Photo, Mark Allan
Sunday, August 27, 2023
Royal Albert Hall, London
For Simon Rattle’s final UK concert as the LSO’s music director (to be followed by imminent appearances in Berlin and Bucharest with the orchestra while he still holds the position), whether it had to be Mahler Nine, or could have been something else, is academic. He currently has three recordings of Mahler’s ultimate completed Symphony under his belt – Vienna, Berlin and, most recently, Munich, https://www.colinscolumn.com/br-klassik-releases-simon-rattle-conducting-mahlers-ninth-symphony-with-the-bavarian-radio-symphony-orchestra/ – and it’s been an enduring concert choice for him. On this Proms occasion, Rattle, without placing burdens on the music not already present, brought out the funereal tolling, faltering heartbeats and the volatility of the first movement, and then ensured that the country dances of the next one were in opposition, framed by a pesante introduction and signed off with an ironic piccolo. The emotional indifference of the ‘Rondo-Burleske’ – city life – was well conveyed, less so the spiritual flight of the central section, although the unstoppable coda certainly took us to the abyss, with – following after just a few seconds – the slow Finale exuding much gravitas and magnitude (albeit sometimes the occasion seemed to overwhelm the performance), the fading of the light to nothingness achieved with supreme control and sensitivity to a well-held silence completing this eighty-minute ‘farewell’ if with two more Ninths to go and, anyway, Rattle’s very final concert as LSO music director is Messiaen’s Turangalîla-Symphonie, August 31 at the George Enescu Festival.

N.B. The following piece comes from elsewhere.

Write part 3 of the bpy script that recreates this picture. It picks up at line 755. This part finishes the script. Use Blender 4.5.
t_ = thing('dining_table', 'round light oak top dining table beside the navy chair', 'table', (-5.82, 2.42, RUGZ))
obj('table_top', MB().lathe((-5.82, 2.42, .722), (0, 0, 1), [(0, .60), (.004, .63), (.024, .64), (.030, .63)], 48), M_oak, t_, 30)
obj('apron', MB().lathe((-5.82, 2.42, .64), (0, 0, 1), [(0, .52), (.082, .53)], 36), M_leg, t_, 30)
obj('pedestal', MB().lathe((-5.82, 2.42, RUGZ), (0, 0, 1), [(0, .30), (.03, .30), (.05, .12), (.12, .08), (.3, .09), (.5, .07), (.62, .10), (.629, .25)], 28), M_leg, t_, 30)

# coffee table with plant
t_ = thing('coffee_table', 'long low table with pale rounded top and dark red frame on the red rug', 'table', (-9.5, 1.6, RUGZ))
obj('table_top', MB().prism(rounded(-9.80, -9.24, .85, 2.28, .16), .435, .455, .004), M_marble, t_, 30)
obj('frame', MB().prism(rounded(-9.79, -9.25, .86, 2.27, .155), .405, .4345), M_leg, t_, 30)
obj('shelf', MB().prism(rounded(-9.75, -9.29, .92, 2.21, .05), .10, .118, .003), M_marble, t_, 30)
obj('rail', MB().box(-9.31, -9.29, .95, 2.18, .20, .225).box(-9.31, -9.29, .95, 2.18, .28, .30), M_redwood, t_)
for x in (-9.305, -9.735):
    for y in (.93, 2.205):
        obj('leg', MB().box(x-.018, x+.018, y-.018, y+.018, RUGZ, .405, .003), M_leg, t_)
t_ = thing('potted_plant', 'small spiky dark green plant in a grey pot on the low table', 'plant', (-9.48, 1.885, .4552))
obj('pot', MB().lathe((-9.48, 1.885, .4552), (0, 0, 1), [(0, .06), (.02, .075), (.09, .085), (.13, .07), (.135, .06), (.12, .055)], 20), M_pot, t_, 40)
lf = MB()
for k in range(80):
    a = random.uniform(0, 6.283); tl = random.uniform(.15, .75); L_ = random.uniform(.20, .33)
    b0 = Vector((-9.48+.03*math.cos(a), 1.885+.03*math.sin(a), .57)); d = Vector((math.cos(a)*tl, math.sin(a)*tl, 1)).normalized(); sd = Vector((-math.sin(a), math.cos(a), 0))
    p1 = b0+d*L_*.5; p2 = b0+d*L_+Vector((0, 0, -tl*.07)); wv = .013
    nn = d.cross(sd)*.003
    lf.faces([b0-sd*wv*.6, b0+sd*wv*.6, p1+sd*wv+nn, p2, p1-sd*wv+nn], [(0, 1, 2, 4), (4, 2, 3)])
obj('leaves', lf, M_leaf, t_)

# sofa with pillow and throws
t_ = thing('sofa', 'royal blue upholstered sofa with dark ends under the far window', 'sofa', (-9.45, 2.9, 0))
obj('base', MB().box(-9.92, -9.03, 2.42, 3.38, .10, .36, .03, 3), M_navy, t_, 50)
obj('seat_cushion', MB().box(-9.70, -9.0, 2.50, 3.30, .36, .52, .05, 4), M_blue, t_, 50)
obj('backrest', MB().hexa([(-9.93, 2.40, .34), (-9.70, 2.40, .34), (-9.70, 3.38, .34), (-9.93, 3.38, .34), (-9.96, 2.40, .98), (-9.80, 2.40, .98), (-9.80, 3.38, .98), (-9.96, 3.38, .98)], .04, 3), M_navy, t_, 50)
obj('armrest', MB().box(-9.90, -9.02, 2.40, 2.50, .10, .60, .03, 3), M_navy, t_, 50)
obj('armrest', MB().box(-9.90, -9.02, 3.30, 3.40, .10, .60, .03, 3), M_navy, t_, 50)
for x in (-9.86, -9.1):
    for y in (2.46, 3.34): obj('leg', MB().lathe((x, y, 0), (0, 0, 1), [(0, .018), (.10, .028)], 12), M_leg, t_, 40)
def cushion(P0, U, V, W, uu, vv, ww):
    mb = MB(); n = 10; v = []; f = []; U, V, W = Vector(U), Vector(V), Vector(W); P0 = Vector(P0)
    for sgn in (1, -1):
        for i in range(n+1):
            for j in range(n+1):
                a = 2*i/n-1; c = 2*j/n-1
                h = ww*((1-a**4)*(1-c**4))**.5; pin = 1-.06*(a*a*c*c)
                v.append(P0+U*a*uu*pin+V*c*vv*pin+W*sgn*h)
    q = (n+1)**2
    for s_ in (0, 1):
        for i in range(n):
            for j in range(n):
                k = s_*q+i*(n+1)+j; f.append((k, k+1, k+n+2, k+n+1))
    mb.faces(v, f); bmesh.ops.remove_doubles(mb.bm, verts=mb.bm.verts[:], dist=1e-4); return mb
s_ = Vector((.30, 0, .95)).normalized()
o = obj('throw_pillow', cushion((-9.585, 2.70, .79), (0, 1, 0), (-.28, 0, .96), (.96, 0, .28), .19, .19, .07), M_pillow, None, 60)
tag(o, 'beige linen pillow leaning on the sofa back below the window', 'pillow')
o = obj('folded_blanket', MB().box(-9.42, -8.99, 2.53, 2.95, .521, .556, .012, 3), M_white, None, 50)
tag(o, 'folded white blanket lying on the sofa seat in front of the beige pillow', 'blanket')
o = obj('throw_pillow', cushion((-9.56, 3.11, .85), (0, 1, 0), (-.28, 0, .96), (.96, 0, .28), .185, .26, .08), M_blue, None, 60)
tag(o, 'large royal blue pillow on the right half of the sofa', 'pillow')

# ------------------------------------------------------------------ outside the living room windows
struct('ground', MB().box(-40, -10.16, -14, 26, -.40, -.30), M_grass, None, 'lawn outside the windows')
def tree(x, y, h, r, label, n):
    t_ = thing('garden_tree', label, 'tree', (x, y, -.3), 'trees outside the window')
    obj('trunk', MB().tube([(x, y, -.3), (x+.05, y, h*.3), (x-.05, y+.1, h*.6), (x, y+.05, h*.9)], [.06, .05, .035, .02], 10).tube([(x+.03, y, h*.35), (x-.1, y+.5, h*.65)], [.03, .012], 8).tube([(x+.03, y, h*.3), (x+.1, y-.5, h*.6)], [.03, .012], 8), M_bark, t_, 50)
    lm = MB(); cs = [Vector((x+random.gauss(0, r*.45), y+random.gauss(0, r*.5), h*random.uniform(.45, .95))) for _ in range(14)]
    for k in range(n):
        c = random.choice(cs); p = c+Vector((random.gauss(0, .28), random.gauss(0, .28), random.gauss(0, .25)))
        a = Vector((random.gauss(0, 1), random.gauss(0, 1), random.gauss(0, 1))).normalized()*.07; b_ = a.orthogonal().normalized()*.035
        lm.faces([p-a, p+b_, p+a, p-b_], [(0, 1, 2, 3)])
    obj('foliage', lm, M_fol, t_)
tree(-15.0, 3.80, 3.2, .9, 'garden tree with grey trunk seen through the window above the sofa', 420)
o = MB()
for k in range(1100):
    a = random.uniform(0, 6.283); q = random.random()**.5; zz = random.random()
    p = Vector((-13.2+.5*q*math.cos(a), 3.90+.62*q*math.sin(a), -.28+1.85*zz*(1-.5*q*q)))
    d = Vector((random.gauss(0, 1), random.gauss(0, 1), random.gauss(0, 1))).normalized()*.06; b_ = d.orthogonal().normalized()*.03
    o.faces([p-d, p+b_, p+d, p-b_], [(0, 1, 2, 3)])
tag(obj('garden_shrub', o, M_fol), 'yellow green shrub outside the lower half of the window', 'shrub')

To open the Prom, Rattle reprised his April invitation to the BBC Singers to also take part – with Poulenc’s Figure humaine, a World War II anti-occupation a cappella piece of emotional extremes and a wide variety of tempos and dynamics, which Sir Simon played to the full. It’s also very challenging to perform, the Singers rising heroically to the hurdles. An interval longer than the music now occurred, which would have been better avoided.